_DATA_:
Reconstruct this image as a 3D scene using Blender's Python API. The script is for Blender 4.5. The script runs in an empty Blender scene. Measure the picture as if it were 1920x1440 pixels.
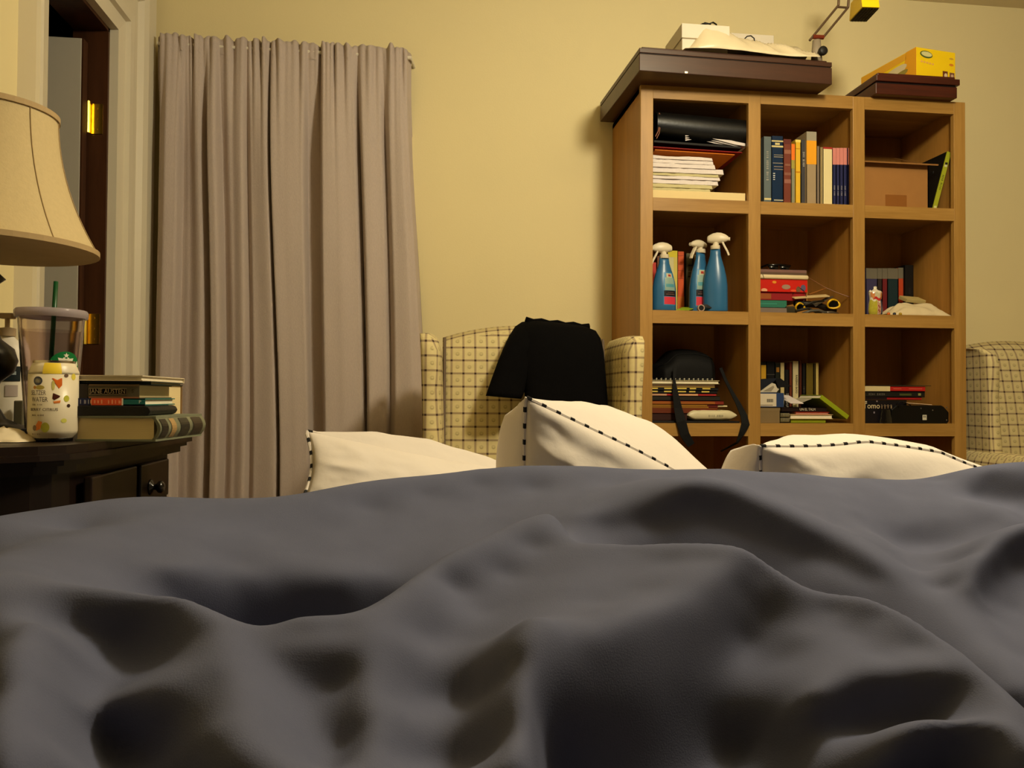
import bpy, bmesh, math, random
import numpy as np
from mathutils import Vector, Matrix, noise as mnoise
R = math.radians
random.seed(7)
scene = bpy.context.scene
COL = scene.collection

# ---------------------------------------------------------------- camera
F_PX = 1480.0
CAM = Vector((0, 0, 0.70))
YAW, PITCH, ROLL = R(6.9), R(1.0), R(0.35)
_f = Vector((math.sin(YAW)*math.cos(PITCH), math.cos(YAW)*math.cos(PITCH), math.sin(PITCH)))
_r = Vector((math.cos(YAW), -math.sin(YAW), 0))
_u = _r.cross(_f)
RT = _r*math.cos(ROLL) + _u*math.sin(ROLL)
UP = -_r*math.sin(ROLL) + _u*math.cos(ROLL)
cam_d = bpy.data.cameras.new('camera')
cam_d.sensor_width = 36.0
cam_d.lens = 36.0*F_PX/1920.0
cam_d.clip_start = 0.02
cam = bpy.data.objects.new('camera', cam_d)
COL.objects.link(cam)
m = Matrix((RT, UP, -_f)).transposed().to_4x4()
m.translation = CAM
cam.matrix_world = m
scene.camera = cam

# ---------------------------------------------------------------- light, world, exposure
w = bpy.data.worlds.new('world'); scene.world = w
w.use_nodes = True
w.node_tree.nodes['Background'].inputs[0].default_value = (0.02, 0.014, 0.008, 1)
w.node_tree.nodes['Background'].inputs[1].default_value = 0.4
LAMP = Vector((1.02, 1.02, 2.12))
ld = bpy.data.lights.new('ceiling_light', 'POINT')
ld.energy = 104.0
ld.color = (1.0, 0.89, 0.65)
ld.shadow_soft_size = 0.12
lo = bpy.data.objects.new('ceiling_light', ld); lo.location = LAMP
COL.objects.link(lo)
vs = scene.view_settings
vs.view_transform = 'Standard'; vs.look = 'None'; vs.gamma = 1.0; vs.exposure = 0.0
vs.use_curve_mapping = False

# ---------------------------------------------------------------- geometry helpers
def W(px, py, Y):
    """point of the place at depth plane y=Y seen at a pixel of the photo"""
    d = RT*((px-960)/F_PX) + UP*((720-py)/F_PX) + _f
    return CAM + d*(Y/d.y)
def WX(px, Y, py=600): return W(px, py, Y).x
def WZ(px, py, Y): return W(px, py, Y).z

def lin(c):
    return tuple(((v/12.92) if v <= .04045 else ((v+.055)/1.055)**2.4) for v in c)

class MB:
    def __init__(s): s.v=[]; s.f=[]; s.mi=[]; s.cur=0
    def add(s, vs, fs, M=None):
        b=len(s.v)
        s.v += [tuple(M @ Vector(p)) if M else tuple(p) for p in vs]
        s.f += [tuple(b+i for i in f) for f in fs]; s.mi += [s.cur]*len(fs)
        return s
    def box(s, x0,x1,y0,y1,z0,z1, M=None):
        return s.add([(x0,y0,z0),(x1,y0,z0),(x1,y1,z0),(x0,y1,z0),(x0,y0,z1),(x1,y0,z1),(x1,y1,z1),(x0,y1,z1)],
              [(0,3,2,1),(4,5,6,7),(0,1,5,4),(1,2,6,5),(2,3,7,6),(3,0,4,7)], M)
    def hexa(s, c):   # 8 corners, order as box
        return s.add(c,[(0,3,2,1),(4,5,6,7),(0,1,5,4),(1,2,6,5),(2,3,7,6),(3,0,4,7)])
    def rings(s, rings, cap0=True, cap1=True, M=None, closed=True):
        n=len(rings[0]); vs=[p for r in rings for p in r]; fs=[]
        for i in range(len(rings)-1):
            for j in range(n if closed else n-1):
                k=(j+1)%n
                fs.append((i*n+j, i*n+k, (i+1)*n+k, (i+1)*n+j))
        if closed and cap0: fs.append(tuple(range(n-1,-1,-1)))
        if closed and cap1: fs.append(tuple((len(rings)-1)*n+j for j in range(n)))
        return s.add(vs, fs, M)
    def lathe(s, prof, n=32, c=(0,0,0), M=None, sx=1, sy=1, a0=0):
        rs=[[(c[0]+r*sx*math.cos(2*math.pi*j/n+a0), c[1]+r*sy*math.sin(2*math.pi*j/n+a0), c[2]+z) for j in range(n)] for r,z in prof]
        return s.rings(rs, prof[0][0]>1e-5, prof[-1][0]>1e-5, M)
    def tube(s, pts, r, n=8, cap=True, M=None):
        pts=[Vector(p) for p in pts]; rings=[]; prev=None
        for i,p in enumerate(pts):
            t=(pts[min(i+1,len(pts)-1)]-pts[max(i-1,0)]).normalized()
            if prev is None: a=Vector((0,0,1)) if abs(t.z)<.9 else Vector((1,0,0))
            else: a=prev
            x=(a-t*a.dot(t)).normalized(); y=t.cross(x); prev=x
            rr=r[i] if isinstance(r,(list,tuple)) else r
            rings.append([tuple(p+x*rr*math.cos(2*math.pi*j/n)+y*rr*math.sin(2*math.pi*j/n)) for j in range(n)])
        return s.rings(rings, cap, cap, M)
    def strap(s, pts, w, t, side):  # flat band along pts, width w along vector side, thickness t
        pts=[Vector(p) for p in pts]; rings=[]
        for i,p in enumerate(pts):
            tg=(pts[min(i+1,len(pts)-1)]-pts[max(i-1,0)]).normalized()
            sd=Vector(side[i] if isinstance(side,list) else side); sd=(sd-tg*sd.dot(tg)).normalized(); n=tg.cross(sd)
            ww=w[i] if isinstance(w,(list,tuple)) else w
            rings.append([tuple(p+sd*ww/2+n*t/2),tuple(p-sd*ww/2+n*t/2),tuple(p-sd*ww/2-n*t/2),tuple(p+sd*ww/2-n*t/2)])
        return s.rings(rings)
    def prism(s, poly, fn, a0, a1):   # poly 2d, fn(u,v,a)->xyz
        n=len(poly)
        vs=[fn(u,v,a0) for u,v in poly]+[fn(u,v,a1) for u,v in poly]
        fs=[tuple(range(n-1,-1,-1)), tuple(range(n,2*n))]+[(i,(i+1)%n,n+(i+1)%n,n+i) for i in range(n)]
        return s.add(vs,fs)
    def grid(s, fn, nu, nv, closeu=False):
        vs=[fn(i/(nu if closeu else nu-1), j/(nv-1)) for j in range(nv) for i in range(nu)]
        fs=[(j*nu+i, j*nu+(i+1)%nu, (j+1)*nu+(i+1)%nu, (j+1)*nu+i) for j in range(nv-1) for i in range(nu if closeu else nu-1)]
        return s.add(vs,fs)
    def xf(s, M):
        s.v=[tuple(M@Vector(p)) for p in s.v]; return s
    def mesh(s, name, mats, bevel=0, seg=2, smooth=False, weld=False, angle=None):
        me=bpy.data.meshes.new(name); me.from_pydata(s.v,[],s.f); me.update()
        if not isinstance(mats,(list,tuple)): mats=[mats]
        for mt in mats: me.materials.append(mt)
        if any(s.mi): me.polygons.foreach_set('material_index', s.mi)
        bm=bmesh.new(); bm.from_mesh(me)
        if weld: bmesh.ops.remove_doubles(bm, verts=bm.verts, dist=1e-5)
        bmesh.ops.recalc_face_normals(bm, faces=bm.faces)
        if bevel: bmesh.ops.bevel(bm, geom=bm.edges[:], offset=bevel, segments=seg, profile=.5, affect='EDGES', clamp_overlap=True)
        bm.to_mesh(me); bm.free()
        if smooth:
            me.polygons.foreach_set('use_smooth',[True]*len(me.polygons))
            if angle: me.set_sharp_from_angle(angle=R(angle))
        return me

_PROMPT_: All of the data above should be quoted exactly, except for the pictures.

_RESULT OF THIS TASK_:
Reconstruct this image as a 3D scene using Blender's Python API. The script is for Blender 4.5. The script runs in an empty Blender scene. Measure the picture as if it were 1920x1440 pixels.
import bpy, bmesh, math, random
import numpy as np
from mathutils import Vector, Matrix, noise as mnoise
R = math.radians
random.seed(7)
scene = bpy.context.scene
COL = scene.collection

# ---------------------------------------------------------------- camera
F_PX = 1480.0
CAM = Vector((0, 0, 0.70))
YAW, PITCH, ROLL = R(6.9), R(1.0), R(0.35)
_f = Vector((math.sin(YAW)*math.cos(PITCH), math.cos(YAW)*math.cos(PITCH), math.sin(PITCH)))
_r = Vector((math.cos(YAW), -math.sin(YAW), 0))
_u = _r.cross(_f)
RT = _r*math.cos(ROLL) + _u*math.sin(ROLL)
UP = -_r*math.sin(ROLL) + _u*math.cos(ROLL)
cam_d = bpy.data.cameras.new('camera')
cam_d.sensor_width = 36.0
cam_d.lens = 36.0*F_PX/1920.0
cam_d.clip_start = 0.02
cam = bpy.data.objects.new('camera', cam_d)
COL.objects.link(cam)
m = Matrix((RT, UP, -_f)).transposed().to_4x4()
m.translation = CAM
cam.matrix_world = m
scene.camera = cam

# ---------------------------------------------------------------- light, world, exposure
w = bpy.data.worlds.new('world'); scene.world = w
w.use_nodes = True
w.node_tree.nodes['Background'].inputs[0].default_value = (0.02, 0.014, 0.008, 1)
w.node_tree.nodes['Background'].inputs[1].default_value = 0.4
LAMP = Vector((1.02, 1.02, 2.12))
ld = bpy.data.lights.new('ceiling_light', 'POINT')
ld.energy = 104.0
ld.color = (1.0, 0.89, 0.65)
ld.shadow_soft_size = 0.12
lo = bpy.data.objects.new('ceiling_light', ld); lo.location = LAMP
COL.objects.link(lo)
vs = scene.view_settings
vs.view_transform = 'Standard'; vs.look = 'None'; vs.gamma = 1.0; vs.exposure = 0.0
vs.use_curve_mapping = False

# ---------------------------------------------------------------- geometry helpers
def W(px, py, Y):
    """point of the place at depth plane y=Y seen at a pixel of the photo"""
    d = RT*((px-960)/F_PX) + UP*((720-py)/F_PX) + _f
    return CAM + d*(Y/d.y)
def WX(px, Y, py=600): return W(px, py, Y).x
def WZ(px, py, Y): return W(px, py, Y).z

def lin(c):
    return tuple(((v/12.92) if v <= .04045 else ((v+.055)/1.055)**2.4) for v in c)

class MB:
    def __init__(s): s.v=[]; s.f=[]; s.mi=[]; s.cur=0
    def add(s, vs, fs, M=None):
        b=len(s.v)
        s.v += [tuple(M @ Vector(p)) if M else tuple(p) for p in vs]
        s.f += [tuple(b+i for i in f) for f in fs]; s.mi += [s.cur]*len(fs)
        return s
    def box(s, x0,x1,y0,y1,z0,z1, M=None):
        return s.add([(x0,y0,z0),(x1,y0,z0),(x1,y1,z0),(x0,y1,z0),(x0,y0,z1),(x1,y0,z1),(x1,y1,z1),(x0,y1,z1)],
              [(0,3,2,1),(4,5,6,7),(0,1,5,4),(1,2,6,5),(2,3,7,6),(3,0,4,7)], M)
    def hexa(s, c):   # 8 corners, order as box
        return s.add(c,[(0,3,2,1),(4,5,6,7),(0,1,5,4),(1,2,6,5),(2,3,7,6),(3,0,4,7)])
    def rings(s, rings, cap0=True, cap1=True, M=None, closed=True):
        n=len(rings[0]); vs=[p for r in rings for p in r]; fs=[]
        for i in range(len(rings)-1):
            for j in range(n if closed else n-1):
                k=(j+1)%n
                fs.append((i*n+j, i*n+k, (i+1)*n+k, (i+1)*n+j))
        if closed and cap0: fs.append(tuple(range(n-1,-1,-1)))
        if closed and cap1: fs.append(tuple((len(rings)-1)*n+j for j in range(n)))
        return s.add(vs, fs, M)
    def lathe(s, prof, n=32, c=(0,0,0), M=None, sx=1, sy=1, a0=0):
        rs=[[(c[0]+r*sx*math.cos(2*math.pi*j/n+a0), c[1]+r*sy*math.sin(2*math.pi*j/n+a0), c[2]+z) for j in range(n)] for r,z in prof]
        return s.rings(rs, prof[0][0]>1e-5, prof[-1][0]>1e-5, M)
    def tube(s, pts, r, n=8, cap=True, M=None):
        pts=[Vector(p) for p in pts]; rings=[]; prev=None
        for i,p in enumerate(pts):
            t=(pts[min(i+1,len(pts)-1)]-pts[max(i-1,0)]).normalized()
            if prev is None: a=Vector((0,0,1)) if abs(t.z)<.9 else Vector((1,0,0))
            else: a=prev
            x=(a-t*a.dot(t)).normalized(); y=t.cross(x); prev=x
            rr=r[i] if isinstance(r,(list,tuple)) else r
            rings.append([tuple(p+x*rr*math.cos(2*math.pi*j/n)+y*rr*math.sin(2*math.pi*j/n)) for j in range(n)])
        return s.rings(rings, cap, cap, M)
    def strap(s, pts, w, t, side):  # flat band along pts, width w along vector side, thickness t
        pts=[Vector(p) for p in pts]; rings=[]
        for i,p in enumerate(pts):
            tg=(pts[min(i+1,len(pts)-1)]-pts[max(i-1,0)]).normalized()
            sd=Vector(side[i] if isinstance(side,list) else side); sd=(sd-tg*sd.dot(tg)).normalized(); n=tg.cross(sd)
            ww=w[i] if isinstance(w,(list,tuple)) else w
            rings.append([tuple(p+sd*ww/2+n*t/2),tuple(p-sd*ww/2+n*t/2),tuple(p-sd*ww/2-n*t/2),tuple(p+sd*ww/2-n*t/2)])
        return s.rings(rings)
    def prism(s, poly, fn, a0, a1):   # poly 2d, fn(u,v,a)->xyz
        n=len(poly)
        vs=[fn(u,v,a0) for u,v in poly]+[fn(u,v,a1) for u,v in poly]
        fs=[tuple(range(n-1,-1,-1)), tuple(range(n,2*n))]+[(i,(i+1)%n,n+(i+1)%n,n+i) for i in range(n)]
        return s.add(vs,fs)
    def grid(s, fn, nu, nv, closeu=False):
        vs=[fn(i/(nu if closeu else nu-1), j/(nv-1)) for j in range(nv) for i in range(nu)]
        fs=[(j*nu+i, j*nu+(i+1)%nu, (j+1)*nu+(i+1)%nu, (j+1)*nu+i) for j in range(nv-1) for i in range(nu if closeu else nu-1)]
        return s.add(vs,fs)
    def xf(s, M):
        s.v=[tuple(M@Vector(p)) for p in s.v]; return s
    def mesh(s, name, mats, bevel=0, seg=2, smooth=False, weld=False, angle=None):
        me=bpy.data.meshes.new(name); me.from_pydata(s.v,[],s.f); me.update()
        if not isinstance(mats,(list,tuple)): mats=[mats]
        for mt in mats: me.materials.append(mt)
        if any(s.mi): me.polygons.foreach_set('material_index', s.mi)
        bm=bmesh.new(); bm.from_mesh(me)
        if weld: bmesh.ops.remove_doubles(bm, verts=bm.verts, dist=1e-5)
        bmesh.ops.recalc_face_normals(bm, faces=bm.faces)
        if bevel: bmesh.ops.bevel(bm, geom=bm.edges[:], offset=bevel, segments=seg, profile=.5, affect='EDGES', clamp_overlap=True)
        bm.to_mesh(me); bm.free()
        if smooth:
            me.polygons.foreach_set('use_smooth',[True]*len(me.polygons))
            if angle: me.set_sharp_from_angle(angle=R(angle))
        return me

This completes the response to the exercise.